Life Gets Wild Under High Wires
Maryland has just gotten a little friendlier to wildlife.
Six right of ways beneath power lines carrying electricity generated at Calvert Cliffs Nuclear Power Plant are now Certified Wildlife Habitats. Certified Wildlife Habitats can be our backyard, cities, public spaces and now utility easements. Baltimore Gas and Electric, which manages the property, is the first utility on the green list.
You know what these right of ways look like: They’re clear-cut strips running under high-tension power lines. You may not have known that they “offer great wildlife habitat” — so says National Wildlife Federation’s David Mizejewski.

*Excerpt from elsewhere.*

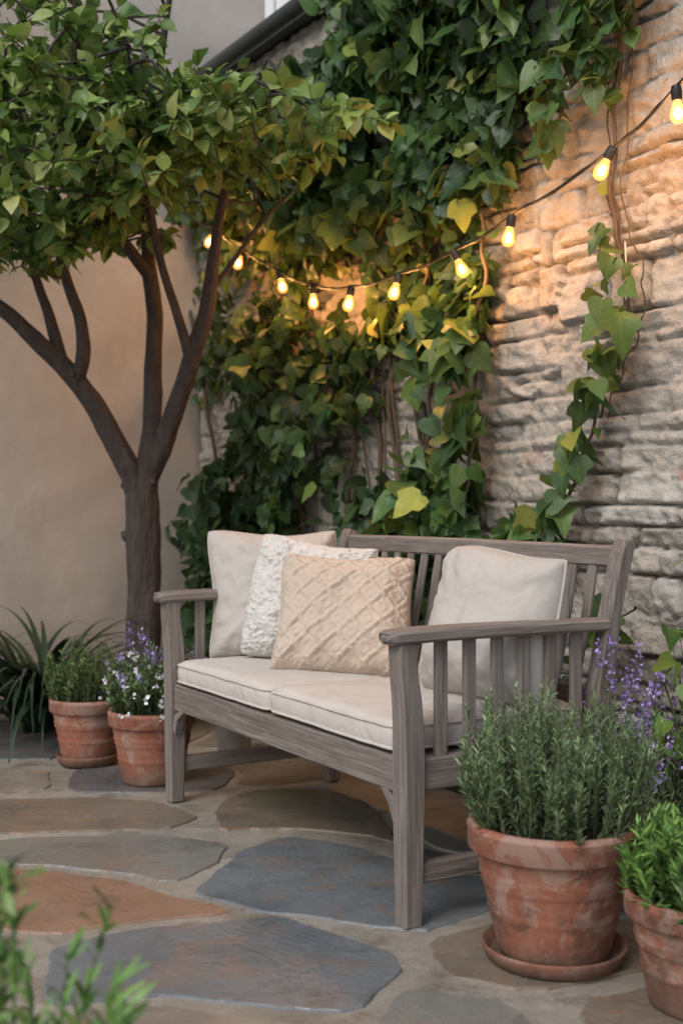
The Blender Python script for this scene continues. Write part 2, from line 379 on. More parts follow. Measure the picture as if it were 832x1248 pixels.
V=G(1.0-D,SS,HH).reshape(-1,3); ns,nh=SS.shape
ii,jj=np.meshgrid(np.arange(ns-1),np.arange(nh-1),indexing='ij'); a=(ii*nh+jj).ravel()
F=np.column_stack([a,a+1,a+nh+1,a+nh])
sw_root=empty('stone_wall')
quadmesh('wall_face',V,F,m_stonewall(),sw_root,tn.reshape(-1,3))
def boxG(name,t0,t1,s0,s1,h0,h1,mat,parent):
    c=[G(t,s,h) for h in (h0,h1) for t,s in ((t0,s0),(t1,s0),(t1,s1),(t0,s1))]
    return pymesh(name,c,[(0,3,2,1),(4,5,6,7),(0,1,5,4),(1,2,6,5),(2,3,7,6),(3,0,4,7)],mat,parent,False)
boxG('wall_core',1.05,1.35,-1.3,3.34,0,2.84,M_mortar,sw_root)
boxG('coping',.93,1.40,-1.3,3.36,2.865,2.93,M_gutter,sw_root)
ga=Acc(); tube(ga,[G(.84,-1.3,2.84),G(.84,1,2.84),G(.84,3.36,2.84)],[.034]*3,14,ncat=2); ga.make('gutter_pipe',M_gutter,sw_root)
pw=boxG('plaster_wall',-3.2,1.36,3.36,3.6,0,3.9,m_plaster(),None)
boxG('planting_bed',.80,1.03,-1.3,3.35,.0,.03,M_soil,None)
hr=empty('clapboard_house'); Mw=m_simple('white_paint',(.80,.81,.82),.6,0,8,.001,.04)
hv=[];hf=[]
for i in range(50):
    xa=-4+i*.16; xb=xa+.15; b=len(hv); hv+=[(xa,9.2,0),(xa,9.0,0),(xb,9.0,0),(xb,9.2,0),(xa,9.2,5.5),(xa,9.0,5.5),(xb,9.0,5.5),(xb,9.2,5.5)]
    hf+=[(b,b+1,b+5,b+4),(b+1,b+2,b+6,b+5),(b+2,b+3,b+7,b+6),(b+4,b+5,b+6,b+7)]
pymesh('boards',hv,hf,Mw,hr,False)
pymesh('backing_wall',[(-4.1,9.12,0),(4.1,9.12,0),(4.1,9.12,5.48),(-4.1,9.12,5.48)],[(0,1,2,3)],Mw,hr,False)
pymesh('roof',[(-4.3,8.95,5.52),(4.3,8.95,5.52),(4.3,11,7.2),(-4.3,11,7.2)],[(0,1,2,3)],M_gutter,hr,False)
da=Acc(); tube(da,[(-.86,8.93,0),(-.86,8.93,2.5),(-.86,8.93,5.5)],[.04]*3,10,ncat=1); da.make('downpipe',M_gutter,hr)
# ================= LEAVES =================
def template(rows,zf=.22,droop=.22,cols=(-1,-.5,0,.5,1)):
    V=[];U=[]
    for (yc,yo,w) in rows:
        for c in cols:
            y=yc+(yo-yc)*abs(c); x=c*w; V.append((x,y,zf*abs(x)-droop*y*y+.03*math.sin(y*9+c*2)*abs(c))); U.append((x,y,0))
    nc=len(cols);F=[]
    for r in range(len(rows)-1):
        for k in range(nc-1): a=r*nc+k; F.append((a,a+1,a+nc+1,a+nc))
    return np.array(V),np.array(F),np.array(U)
T_heart=template([(0,-.09,.18),(.07,-.04,.40),(.2,.13,.50),(.37,.34,.46),(.55,.53,.34),(.76,.75,.17),(1,1,.004)],.18,.2)
T_lobed=template([(0,-.06,.14),(.08,.02,.34),(.24,.22,.46),(.38,.45,.50),(.50,.54,.29),(.64,.66,.25),(.82,.82,.15),(1,1,.004)],.12,.3)
T_ovate=template([(0,0,.015),(.10,.09,.15),(.26,.24,.27),(.46,.44,.32),(.68,.67,.25),(.88,.87,.10),(1,1,.004)],.3,.18,(-1,0,1))
T_needle=template([(0,0,.055),(.55,.55,.065),(1,1,.012)],.3,.1,(-1,1))
def leaves(name,tm,pos,tip,nrm,size,tint,mat,parent=None,xs=None):
    TV,TF,TU=tm; n=len(pos); y=nz(tip); z=nz(nrm-y*np.sum(nrm*y,1,keepdims=True)); x=np.cross(y,z)
    xs=rng.uniform(.85,1.15,n) if xs is None else xs; zs=rng.uniform(.0,2.2,n); size=np.asarray(size)
    tv=TV[None]*np.stack([xs,np.ones(n),zs],1)[:,None]*size[:,None,None]
    tv[...,2]+= (rng.uniform(-.4,.4,n))[:,None]*tv[...,0]
    V=pos[:,None]+tv[...,0:1]*x[:,None]+tv[...,1:2]*y[:,None]+tv[...,2:3]*z[:,None]
    m=len(TV); F=(TF[None]+(np.arange(n)*m)[:,None,None]).reshape(-1,4)
    return quadmesh(name,V.reshape(-1,3),F,mat,parent,np.repeat(tint,m,0),np.tile(TU,(n,1)))
def tints(n,pal,w,var=.2):
    pal=np.array(pal); k=rng.choice(len(pal),n,p=np.array(w)/sum(w)); return pal[k]*rng.uniform(1-var,1+var,(n,1))*rng.uniform(.92,1.08,(n,3))
# light string route (s,h): bulbs centres
B=[(.0697,1.895),(.299,1.797),(.729,1.703),(1.0267,1.651),(1.343,1.627),(1.66,1.632),(1.949,1.682),(2.229,1.781),(2.571,1.932),(2.848,2.07)]
TSTR=.80
bs=np.array([b[0] for b in B]); bh=np.array([b[1] for b in B])
ivy=empty('climbing_ivy')
IP=[];IT=[];IN_=[];IS=[];IC=[]
def ivyleaf(t,s,h,size,tint,droop=.75):
    t=np.broadcast_to(np.asarray(t,float),s.shape); hc=np.interp(s,bs,bh)
    near=(np.abs(h-hc-.05)<.13)&(t<TSTR+.10)       # foliage is kept trimmed back from the cable
    near|=(np.abs(h-hc-.07)<.2)&(t<TSTR)
    near|=(h>2.66)&(s>1.95)&(t<.97)
    k=~near; t,s,h,size,tint=t[k],s[k],h[k],size[k],tint[k]
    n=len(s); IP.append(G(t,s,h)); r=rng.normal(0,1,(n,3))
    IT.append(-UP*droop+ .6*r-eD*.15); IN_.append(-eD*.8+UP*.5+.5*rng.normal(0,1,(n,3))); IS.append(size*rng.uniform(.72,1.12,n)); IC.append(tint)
PD=[(.030,.074,.034),(.044,.104,.040),(.075,.15,.046),(.13,.21,.052),(.25,.28,.06)]
def mass(poly,n,thick,smin,smax,w,gap=.0,o=0,tbase=.045):
    P=np.array(poly)
    lo=P.min(0);hi=P.max(0)
    s=rng.uniform(lo[0],hi[0],n*6);h=rng.uniform(lo[1],hi[1],n*6)
    sj=s+.06*(fbm(s*6,h*6,o+3)-.5)*2; hj=h+.1*(fbm(s*6,h*6,o+5)-.5)*2
    m=inpoly(sj,hj,P)&(fbm(s*4.5,h*4.5,o)>gap); s=s[m][:n];h=h[m][:n];k=len(s)
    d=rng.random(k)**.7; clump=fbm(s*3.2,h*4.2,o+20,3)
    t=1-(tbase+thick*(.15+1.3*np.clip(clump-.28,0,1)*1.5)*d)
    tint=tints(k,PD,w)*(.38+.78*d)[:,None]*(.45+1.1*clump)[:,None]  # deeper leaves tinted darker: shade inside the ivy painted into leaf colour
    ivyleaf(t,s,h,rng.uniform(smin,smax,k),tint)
M1=[(.6,2.98),(.655,2.42),(.69,2.18),(.79,1.98),(.89,1.885),(1.11,1.85),(1.295,1.775),(1.61,1.755),(2.09,1.80),(2.59,1.91),(3.1,2.1),(3.3,2.3),(3.3,2.62),(2.0,2.66),(1.65,2.98)]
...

“Even though they are periodically mowed to keep them from transitioning into forests with large trees that would interfere with power lines, they are generally otherwise left wild,” Mizejewski explains. “In fact, by periodically mowing them, utility companies ensure that they remain in a meadow ecosystem filled with native grasses, wildflowers and low-growing shrubs, which support a diversity of wildlife.”
“One success story is our work on the approximately 200-acre right of way within the Patuxent National Wildlife Research Refuge,” says BGE’s Bill Rees. “Our observations have shown an increase in native bee, butterfly and bird species as our efforts have led to increased populations of native herbs and forbs that provide nectar and expanded populations of native shrubs that provide berries.”
Another of the newly certified right of ways is within the American Chestnut Land Trust, from Dares Beach Road to Parker’s Creek in Calvert County.
Greg Bowen, director of the American Chestnut Land Trust, likes what BGE is doing. “The utility line divides a very large, protected area along the Chesapeake Bay under management of the American Chestnut Land Trust,” he says. “By allowing native vegetation, such as grasses, wildflowers, shrubs and trees, the utility is providing shelter for birds, pollinators and other wildlife.”